To my surprise I am often asked if I go down to the food markets in the morning to buy the kitchen’s produce for the day’s business. When they ask me I’m sure they have visions of me strolling through a French style street market in the soft but bright glow of early morning sunlight with a flat wicker basket over my arm exchanging pleasantries with Pierre the butcher and Jacques the fishmonger: so tell me monsieur, what blessings has Mother Nature delivered you from the ocean this fine morning? Loup de mer? Wonderful, I shall create a wonderful special on the menu this very lunchtime.

I am sure that there are some small, stand-alone restaurants where something similar to this may happen, but this rose tinted illusion is the creation of T.V. chefs with heavy ladles of artistic licence for dramatic effect…

The truth, as I’m sure you can imagine, is rather different.

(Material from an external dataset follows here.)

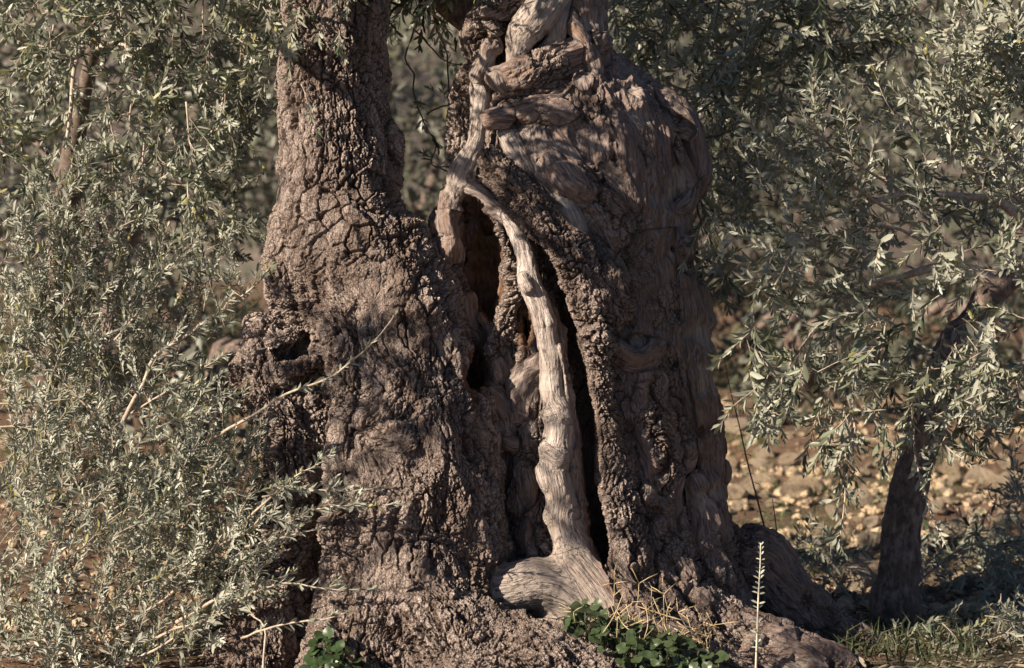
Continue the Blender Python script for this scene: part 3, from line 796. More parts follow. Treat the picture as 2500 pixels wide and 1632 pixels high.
def old_olive():
    V, Q, strokes, carves = build_trunk()
    V = relax(V, Q, 2, 0.5)
    N, fn = normals(V, Q)
    fc = V[Q].mean(1)
    fnu = fn / (np.linalg.norm(fn, axis=1)[:, None] + 1e-12)
    view = fc - CAM_POS
    view /= np.linalg.norm(view, axis=1)[:, None]
    pick = ((fnu * view).sum(1) < 0.25) & (fc[:, 2] > -0.05)
    V, Q, (bm, ba, bb) = refine(V, Q, pick)
    V = relax(V, Q, 1, 0.5)
    N, fn = normals(V, Q)
    sid, grain, wood, pale, inner, cut = stroke_coords(V, strokes, carves)
    wood = np.clip(wood + (0.75 * fbm(V * 7, 2, 121) + .3 * fbm(V * 22, 2, 123)) * smooth01(wood, .08, .25) * (1 - smooth01(wood, .62, .8)), 0, 1)
    # warp the grain so nothing runs ruler-straight
    wv = V * 6.0
    G = grain + 0.018 * np.stack((vnoise(wv, 1), vnoise(wv + 31, 2), vnoise(wv + 57, 3)), 1)
    G2 = G + 0.005 * np.stack((vnoise(V * 34, 4), vnoise(V * 34 + 31, 5), vnoise(V * 34 + 57, 6)), 1)
    soft = 1 - 0.35 * pale
    notsm = 1 - smooth01(wood, 0.55, .85) * 0.82
    # folds and swellings that follow the grain
    up = smooth01(V[:, 2], 1.35, 1.75)
    fold = 1 - 2 * np.abs(fbm(G * np.array((9, 9, 3.0)), 2, 21))
    k1, k2, krid = worley(V * 7.5 + 0.25 * np.stack((wv[:, 2], wv[:, 0], wv[:, 1]), 1), 13)
    dent = (1 - smooth01(k1, 0.05, 0.45)) * np.where(krid > 0.62, -1.0, np.where(krid < 0.3, 0.8, 0.0))
    strg = smooth01(wood, .1, .3) * (1 - smooth01(wood, .65, .85))
    fold2 = 1 - 2 * np.abs(fbm(G * np.array((17, 17, 3.2)), 2, 23))
    low = 0.020 * fold * notsm + (0.012 * fbm(V * 12, 2, 31) + 0.008 * fbm(V * 30, 2, 37)) * notsm * (1 - .65 * strg) + 0.022 * dent * notsm * (1 - 0.6 * up) * (1 - .5 * strg)
    low += 0.016 * np.sign(fold2) * np.abs(fold2) ** 1.5 * strg
    low += (0.0045 * fbm(V * 14, 2, 41) + 0.004 * fbm(V * 34, 2, 43)) * (1 - notsm)
    # bark plates: small and swirling low down, long and straight on the upper stem
    bark = 1 - smooth01(wood, 0.10, 0.5)
    bark *= 1 - 0.6 * inner
    plate = np.full(len(V), 0.5, np.float32)
    crack = np.zeros(len(V), np.float32)
    relief = np.zeros(len(V), np.float32)
    ii = np.nonzero(bark > 0.02)[0]
    W = V[ii]
    swirl = 0.055 * (1 - 0.75 * up[ii])[:, None] * np.stack((vnoise(W * 5, 91), vnoise(W * 5 + 31, 92), vnoise(W * 5 + 57, 93)), 1)
    Gs = G2[ii] + swirl + 0.004 * np.stack((vnoise(W * 70, 94), vnoise(W * 70 + 31, 95), vnoise(W * 70 + 57, 96)), 1)
    stretch = np.stack((np.full(len(ii), 112.0), np.full(len(ii), 112.0), 58 - 34 * up[ii]), 1)
    f1, f2, rid = worley(Gs * stretch, 3, 1.0)
    g1, g2, rg = worley(Gs * stretch * 1.6 + 5.5, 5, 1.0)
    b1, b2, rb = worley(Gs * np.array((38, 38, 15)), 9, 1.0)
    v1, v2, rv = worley(Gs * np.stack((16 + 0 * up[ii], 16 + 0 * up[ii], 4.2 - 2.2 * up[ii]), 1), 15, 1.0)
    crv = (1 - smooth01(v2 - v1, 0.0, 0.10)) * smooth01(vnoise(W * 6, 16), -.5, .3)
    rough = 0.28 + 1.0 * smooth01(fbm(W * 5, 2, 17), -.35, .35)
    cr = 1 - smooth01(f2 - f1, 0.0, 0.20)
    crs = 1 - smooth01(g2 - g1, 0.0, 0.22)
    crb = 1 - smooth01(b2 - b1, 0.0, 0.13)
    mixn = smooth01(fbm(W * 4, 2, 97), -0.15, 0.25)
    lone = smooth01(vnoise(Gs * np.array((40, 40, 18)), 98), -0.5, 0.4)
    relief[ii] = -0.019 * crv + 0.010 * (rv - .5) + rough * (-0.0072 * cr * (0.35 + 0.65 * lone) - 0.0034 * crs * (.3 + .7 * mixn) - 0.010 * crb + 0.005 * (rid - 0.5) + 0.003 * (rg - 0.5) + 0.006 * (rb - .5)
                  + 0.004 * fbm(Gs * np.array((150, 150, 80)), 2, 8))
    plate[ii] = np.clip(0.40 * rid + 0.25 * rg + 0.25 * rb + 0.25 * fbm(W * 9, 2, 99) + 0.08, 0, 1)
    crack[ii] = np.clip(np.maximum(np.maximum(cr * (0.3 + 0.7 * lone), crb), crv) + 0.3 * crs * mixn, 0, 1)
    # stringy wood: long raised fibres
    stringy = smooth01(wood, 0.12, 0.45) * (1 - smooth01(wood, 0.6, 0.95))
    fibre = fbm(G2 * np.array((92, 92, 7.5)), 3, 61)
    fib_l = fbm(G2 * np.array((28, 28, 3.0)), 2, 71)
    rip = vnoise(G2 * np.array((14, 14, 75)), 81)
    disp = low * soft + relief * bark + stringy * (0.008 * fibre + 0.009 * fib_l) + 0.0028 * fibre * smooth01(wood, .6, 1) + pale * 0.0013 * rip
    disp *= 1 - 0.35 * cut
    V2 = V + N * disp[:, None]
    V2[bm] = 0.5 * (V2[ba] + V2[bb])
    N2, _ = normals(V2, Q)
    return V2, Q, N2, sid, strokes, dict(grain=G, wood=wood, pale=pale, inner=inner, plate=plate, crack=crack)


TREE = empty('olive_tree', at(1250, 1600, 0), 'massive old olive tree with a gnarled twin trunk, hollows and a pale dead strip', 'tree')


def split_tree():
    V, Q, N, sid, strokes, A = old_olive()
    parts = [s[0] for s in strokes]
    # a part is a run of strokes that belong together; each root and each piece of bare wood is its own object
    fs = sid[Q[:, 0]]
    names = []
    roots, keys = {}, []
    for i, p in enumerate(parts):
        if p in ('trunk', 'stem', 'burl'):
            keys.append((p, 0))
        else:
            keys.append((p, i))
    ukeys = sorted(set(keys))
    kid = np.array([ukeys.index(k) for k in keys])
    fk = kid[fs]
    order = {}
    for u, (p, _) in enumerate(ukeys):
        sel = Q[fk == u]
        if len(sel) < 40:
            continue
        used, inv = np.unique(sel, return_inverse=True)
        me = mesh_np(p, V[used], inv.reshape(-1, 4), True, {k: v[used] for k, v in A.items()})
        me.normals_split_custom_set_from_vertices(N[used].tolist())
        add(p, me, TREE, M_BARK)


import time as _t
_t0 = _t.time()
split_tree()
print('tris', sum(len(c.data.polygons) for c in TREE.children) * 2)
print('trunk', _t.time() - _t0)

# ------------------------------------------------------------------ setting: soil, hillside
def soil_material():
    m, nt, b, out = new_mat('red_soil')
    tc = nd(nt, 'ShaderNodeTexCoord')
    p = tc.outputs['Object']
    n1 = noise(nt, p, 0.9, 4)
    n2 = noise(nt, p, 14, 5, 0.65)
    n3 = noise(nt, p, 70, 4, 0.7)
    c = mixc(nt, ramp01(nt, n2, 0.35, 0.68), (0.125, 0.064, 0.038), (0.27, 0.170, 0.105))
    c = mixc(nt, ramp01(nt, n1, 0.45, 0.68), c, (0.105, 0.088, 0.045))
    c = mixc(nt, ramp01(nt, n3, 0.56, 0.75), c, (0.46, 0.335, 0.215))
    nt.links.new(c, b.inputs['Base Color'])
    b.inputs['Roughness'].default_value = 0.95
    bump = nd(nt, 'ShaderNodeBump')
    bump.inputs['Strength'].default_value = 1.0
    bump.inputs['Distance'].default_value = 0.05
    nt.links.new(mathn(nt, 'ADD', n2, mathn(nt, 'MULTIPLY', n3, 0.5)), bump.inputs['Height'])
    nt.links.new(bump.outputs[0], b.inputs['Normal'])
    return m


def hill_material():
    m, nt, b, out = new_mat('stony_hillside')
    tc = nd(nt, 'ShaderNodeTexCoord')
    p = tc.outputs['Object']
    n1 = noise(nt, p, 0.12, 4)
    n2 = noise(nt, p, 0.7, 5, 0.65)
    n3 = noise(nt, p, 3.2, 4, 0.7)
    c = mixc(nt, ramp01(nt, n1, 0.40, 0.62), (0.080, 0.062, 0.053), (0.135, 0.112, 0.092))
    c = mixc(nt, ramp01(nt, n2, 0.50, 0.62), c, (0.075, 0.078, 0.052))
    c = mixc(nt, ramp01(nt, n3, 0.60, 0.72), c, (0.28, 0.24, 0.20))
    nt.links.new(c, b.inputs['Base Color'])
    b.inputs['Roughness'].default_value = 0.95
    return m


def ground_z(x, y):
    p = np.stack((np.atleast_1d(x), np.atleast_1d(y), np.zeros_like(np.atleast_1d(x))), 1).astype(float)
    z = 0.07 * vnoise(p * 0.7, 201) + 0.035 * vnoise(p * 2.3, 202)
    r = np.hypot(p[:, 0] - .2, p[:, 1])
    z = z * smooth01(r, 0.8, 2.5) + 0.012 * vnoise(p * 9, 203) * smooth01(r, .5, 2)
    z += 0.05 * np.clip(p[:, 1] - 14, 0, 100) * smooth01(p[:, 1], 14, 26)
    return z


def hill_z(x, y):
    p = np.stack((x, y, 0 * x), 1).astype(float)
    return 0.9 + (y - 30) * 0.42 - 4 * (1 - smooth01(y, 22, 34)) + 2.2 * smooth01(y, 26, 40) * vnoise(p * 0.05, 211) + 0.8 * vnoise(p * 0.16, 212) + 0.35 * vnoise(p * .5, 213)


def grid_mesh(name, xs, ys, zf):
    X, Y = np.meshgrid(xs, ys)
    z = zf(X.ravel(), Y.ravel())
    V = np.stack((X.ravel(), Y.ravel(), z), 1)
    nx, ny = len(xs), len(ys)
    i = np.arange((nx - 1) * (ny - 1))
    a = (i // (nx - 1)) * nx + i % (nx - 1)
    return mesh_np(name, V, np.stack((a, a + 1, a + nx + 1, a + nx), 1))


def spaced(a, b, n, bias=1.0):
    t = np.linspace(-1, 1, n)
    t = np.sign(t) * np.abs(t) ** bias
    return a + (b - a) * (t + 1) / 2


M_SOIL = soil_material()
ground = add('soil', grid_mesh('soil', spaced(-40, 40, 240, 2.0), np.concatenate((np.linspace(-14, -2, 20), np.linspace(-1.9, 16, 170), np.linspace(16.5, 40, 40))), ground_z), None, M_SOIL)
tag(ground, 'red stony soil under the olive trees', kind='structure')
hill = add('hillside', grid_mesh('hillside', np.linspace(-90, 90, 120), np.linspace(20, 150, 96), hill_z), None, hill_material())
tag(hill, 'grey brown stony hillside behind the grove', kind='structure')


# ------------------------------------------------------------------ foliage
def leaf_material(name, top1, top2, under, rough=0.42, trans=0.12):
    m, nt, b, out = new_mat(name)
    tone = attr(nt, 'tone').outputs['Fac']
    geo = nd(nt, 'ShaderNodeNewGeometry')
    c = mixc(nt, tone, top1, top2)
    c = mixc(nt, ramp01(nt, tone, 0.93, 0.99), c, (top2[0] * 1.15, top2[1] * .98, top2[2] * .55))
    c = mixc(nt, mathn(nt, 'SUBTRACT', 1.0, ramp01(nt, tone, 0.02, 0.14)), c, (top1[0] * .55, top1[1] * .62, top1[2] * .55))
    c = mixc(nt, geo.outputs['Backfacing'], c, under)
    nt.links.new(c, b.inputs['Base Color'])
    b.inputs['Roughness'].default_value = rough
    b.inputs['Specular IOR Level'].default_value = 0.42
    tr = nd(nt, 'ShaderNodeBsdfTranslucent')
    nt.links.new(c, tr.inputs[0])
    mx = nd(nt, 'ShaderNodeMixShader')
    mx.inputs[0].default_value = trans
    nt.links.new(b.outputs[0], mx.inputs[1])
    nt.links.new(tr.outputs[0], mx.inputs[2])
    nt.links.new(mx.outputs[0], out.inputs[0])
    return m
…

With an average weekly food spend of more than £10K; I would indeed need a lot of time and a huge wicker basket to bring home the proverbial banqueting bacon.

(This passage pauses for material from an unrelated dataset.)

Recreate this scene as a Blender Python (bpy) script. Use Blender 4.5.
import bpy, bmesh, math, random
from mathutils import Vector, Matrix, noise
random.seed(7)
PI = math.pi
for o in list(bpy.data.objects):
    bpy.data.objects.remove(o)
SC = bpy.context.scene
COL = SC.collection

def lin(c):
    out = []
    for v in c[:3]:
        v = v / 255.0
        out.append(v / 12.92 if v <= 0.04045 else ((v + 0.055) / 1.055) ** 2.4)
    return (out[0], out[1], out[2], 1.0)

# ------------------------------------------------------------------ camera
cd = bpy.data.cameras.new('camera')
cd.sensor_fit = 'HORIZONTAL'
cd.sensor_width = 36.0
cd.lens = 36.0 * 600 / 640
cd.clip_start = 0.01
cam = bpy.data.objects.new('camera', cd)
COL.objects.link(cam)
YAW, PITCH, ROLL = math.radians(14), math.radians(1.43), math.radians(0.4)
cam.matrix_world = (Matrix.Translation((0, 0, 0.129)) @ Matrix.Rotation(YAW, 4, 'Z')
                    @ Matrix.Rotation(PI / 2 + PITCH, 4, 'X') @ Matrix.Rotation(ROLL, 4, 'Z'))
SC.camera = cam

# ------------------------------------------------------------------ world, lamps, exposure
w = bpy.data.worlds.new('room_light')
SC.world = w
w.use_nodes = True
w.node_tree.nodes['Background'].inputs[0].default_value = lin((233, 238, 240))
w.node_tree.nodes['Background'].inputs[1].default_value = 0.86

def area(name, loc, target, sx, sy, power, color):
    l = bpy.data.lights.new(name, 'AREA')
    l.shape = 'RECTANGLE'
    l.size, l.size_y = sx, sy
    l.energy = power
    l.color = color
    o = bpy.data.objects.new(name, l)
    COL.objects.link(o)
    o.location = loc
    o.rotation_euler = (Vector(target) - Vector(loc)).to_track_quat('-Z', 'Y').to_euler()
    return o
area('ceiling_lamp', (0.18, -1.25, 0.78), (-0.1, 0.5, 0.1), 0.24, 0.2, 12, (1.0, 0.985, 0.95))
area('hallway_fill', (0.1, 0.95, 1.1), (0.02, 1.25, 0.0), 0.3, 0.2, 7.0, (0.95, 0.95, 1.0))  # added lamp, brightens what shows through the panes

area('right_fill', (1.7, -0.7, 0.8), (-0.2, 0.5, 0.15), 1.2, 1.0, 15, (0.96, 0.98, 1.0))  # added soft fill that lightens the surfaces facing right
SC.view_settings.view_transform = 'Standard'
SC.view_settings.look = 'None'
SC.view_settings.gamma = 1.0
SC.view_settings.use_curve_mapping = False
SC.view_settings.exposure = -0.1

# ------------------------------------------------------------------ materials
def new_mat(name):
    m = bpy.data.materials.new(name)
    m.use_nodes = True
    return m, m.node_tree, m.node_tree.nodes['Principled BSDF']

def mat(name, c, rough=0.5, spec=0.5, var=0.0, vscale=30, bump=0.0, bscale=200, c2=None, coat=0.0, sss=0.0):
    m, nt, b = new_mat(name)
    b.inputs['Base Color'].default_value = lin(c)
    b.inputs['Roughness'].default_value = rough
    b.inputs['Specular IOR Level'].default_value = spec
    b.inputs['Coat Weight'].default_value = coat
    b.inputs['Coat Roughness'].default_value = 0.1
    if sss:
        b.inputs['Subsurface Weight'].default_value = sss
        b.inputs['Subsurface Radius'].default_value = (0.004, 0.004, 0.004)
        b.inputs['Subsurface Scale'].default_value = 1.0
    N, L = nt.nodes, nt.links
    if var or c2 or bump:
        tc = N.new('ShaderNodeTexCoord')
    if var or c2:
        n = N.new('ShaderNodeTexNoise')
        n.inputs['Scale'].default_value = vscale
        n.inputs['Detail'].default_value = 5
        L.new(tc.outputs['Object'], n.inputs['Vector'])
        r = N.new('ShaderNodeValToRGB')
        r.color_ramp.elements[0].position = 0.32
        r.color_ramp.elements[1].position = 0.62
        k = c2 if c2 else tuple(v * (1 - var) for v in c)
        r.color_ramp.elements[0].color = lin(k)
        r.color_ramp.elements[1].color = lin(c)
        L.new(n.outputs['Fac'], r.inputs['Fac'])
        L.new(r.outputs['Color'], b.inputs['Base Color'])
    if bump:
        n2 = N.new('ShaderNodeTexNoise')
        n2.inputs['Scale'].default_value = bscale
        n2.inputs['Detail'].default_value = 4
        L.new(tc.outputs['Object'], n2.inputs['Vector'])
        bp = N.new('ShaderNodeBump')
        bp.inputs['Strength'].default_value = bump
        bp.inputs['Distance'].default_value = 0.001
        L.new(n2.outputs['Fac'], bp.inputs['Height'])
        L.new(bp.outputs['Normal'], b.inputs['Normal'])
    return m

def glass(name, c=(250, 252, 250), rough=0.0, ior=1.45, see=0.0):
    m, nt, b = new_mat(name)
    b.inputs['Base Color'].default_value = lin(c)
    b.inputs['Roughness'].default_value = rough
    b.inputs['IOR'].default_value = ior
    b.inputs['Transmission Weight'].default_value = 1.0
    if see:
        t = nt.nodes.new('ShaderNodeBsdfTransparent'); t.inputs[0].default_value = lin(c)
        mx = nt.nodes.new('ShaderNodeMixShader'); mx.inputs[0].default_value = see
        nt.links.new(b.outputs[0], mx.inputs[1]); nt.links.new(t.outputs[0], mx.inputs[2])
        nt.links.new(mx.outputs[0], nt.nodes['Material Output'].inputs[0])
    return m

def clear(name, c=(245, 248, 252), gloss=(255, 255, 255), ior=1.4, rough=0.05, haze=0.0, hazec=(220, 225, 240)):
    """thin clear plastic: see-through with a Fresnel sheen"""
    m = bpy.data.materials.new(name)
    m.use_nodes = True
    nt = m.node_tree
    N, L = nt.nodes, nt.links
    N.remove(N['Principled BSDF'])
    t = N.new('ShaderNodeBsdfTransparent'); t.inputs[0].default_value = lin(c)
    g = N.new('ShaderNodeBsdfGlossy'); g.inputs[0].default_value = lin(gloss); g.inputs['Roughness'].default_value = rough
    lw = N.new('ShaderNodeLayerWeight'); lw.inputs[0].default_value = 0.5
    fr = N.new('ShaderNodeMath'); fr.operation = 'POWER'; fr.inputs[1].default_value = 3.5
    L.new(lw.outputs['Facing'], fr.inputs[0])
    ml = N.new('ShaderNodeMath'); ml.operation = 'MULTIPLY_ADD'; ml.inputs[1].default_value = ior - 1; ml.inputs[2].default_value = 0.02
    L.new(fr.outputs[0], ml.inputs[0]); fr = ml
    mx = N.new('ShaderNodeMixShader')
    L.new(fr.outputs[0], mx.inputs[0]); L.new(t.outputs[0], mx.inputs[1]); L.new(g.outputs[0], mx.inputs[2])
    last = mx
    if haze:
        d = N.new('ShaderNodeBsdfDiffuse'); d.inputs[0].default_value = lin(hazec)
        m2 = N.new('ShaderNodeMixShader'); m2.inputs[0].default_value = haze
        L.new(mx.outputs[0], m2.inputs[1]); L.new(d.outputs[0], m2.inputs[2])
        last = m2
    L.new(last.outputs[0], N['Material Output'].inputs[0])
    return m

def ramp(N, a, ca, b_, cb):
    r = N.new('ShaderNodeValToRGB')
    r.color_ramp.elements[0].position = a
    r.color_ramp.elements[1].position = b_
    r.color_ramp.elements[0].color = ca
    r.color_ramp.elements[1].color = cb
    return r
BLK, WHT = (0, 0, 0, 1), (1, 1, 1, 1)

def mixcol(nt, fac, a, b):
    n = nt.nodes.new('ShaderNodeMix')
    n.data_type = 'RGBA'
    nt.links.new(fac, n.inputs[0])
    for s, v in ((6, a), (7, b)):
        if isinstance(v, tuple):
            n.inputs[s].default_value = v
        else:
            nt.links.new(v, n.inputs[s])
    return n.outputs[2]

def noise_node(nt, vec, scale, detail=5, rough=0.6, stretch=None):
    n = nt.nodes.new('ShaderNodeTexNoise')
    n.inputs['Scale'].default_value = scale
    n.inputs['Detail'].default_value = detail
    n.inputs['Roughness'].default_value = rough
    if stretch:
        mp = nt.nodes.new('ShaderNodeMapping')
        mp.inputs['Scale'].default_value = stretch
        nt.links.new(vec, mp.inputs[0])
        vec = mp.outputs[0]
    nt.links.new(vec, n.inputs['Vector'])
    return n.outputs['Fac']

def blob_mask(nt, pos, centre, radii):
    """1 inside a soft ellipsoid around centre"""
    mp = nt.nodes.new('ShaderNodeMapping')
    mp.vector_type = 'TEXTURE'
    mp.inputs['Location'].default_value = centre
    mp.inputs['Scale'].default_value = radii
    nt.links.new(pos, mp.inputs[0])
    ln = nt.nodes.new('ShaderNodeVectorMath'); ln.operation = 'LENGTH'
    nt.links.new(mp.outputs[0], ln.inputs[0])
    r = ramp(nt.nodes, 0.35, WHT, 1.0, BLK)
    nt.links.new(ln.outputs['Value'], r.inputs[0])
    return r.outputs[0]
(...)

For me, one of the best features of One Great George Street is that as a consequence of being an independent venue I have complete control over which suppliers I choose to use. There are some catering venues, and in particular multinational chains, that have company-wide nominated suppliers that the chef has to use, whether they want to or not. I have friends that have left positions rather than being forced to serve what they consider to be inferior produce.

Here at One Great George Street we also have a nominated supplier list, but one that is nominated by me. Obviously cost is an important consideration when taking on a new company, but more importantly it is the quality of their produce. Over the years we have tended to use smaller companies because in general they look after their customers with more care and we like to know the name and the face of our contact in these companies.

For instance one of my butchers is made up of just 5 or 6 employees. They have purposely restricted their business to the local area and because they are so few they all share in the buying, cutting and delivering of the meat. The beauty for me is the fact that not only is their quality fantastic, but every day I have a proper butcher delivering to my door, not just a driver. This way I can find out what’s good to buy or essential to avoid when writing menus and because butchers are the worst gossips in the world I can keep my ear to the ground with what’s happening around town that you can’t read in the trade press. Believe me, some of it you would not believe!

Similarly my dry stores and frozen food company is by industry standards one of the smaller players, but for me it is everything I am looking for in a supplier. Not only are they consummately professional every time we deal with them but they also do a lot of work with local farms and businesses to promote the local economy and provide chefs with much needed provenance. There are cheaper suppliers out there but compromising on quality is the first step on a very slippery slope.

Our suppliers are also aware that no one is fire proof and they are all only as good as their last delivery. We recently had a company who for one reason or another began to really struggle with product quality and in the end we had to remove them from our supplier list. It was sad because we had worked with them for many years but as I said, we will not compromise on quality for our customers.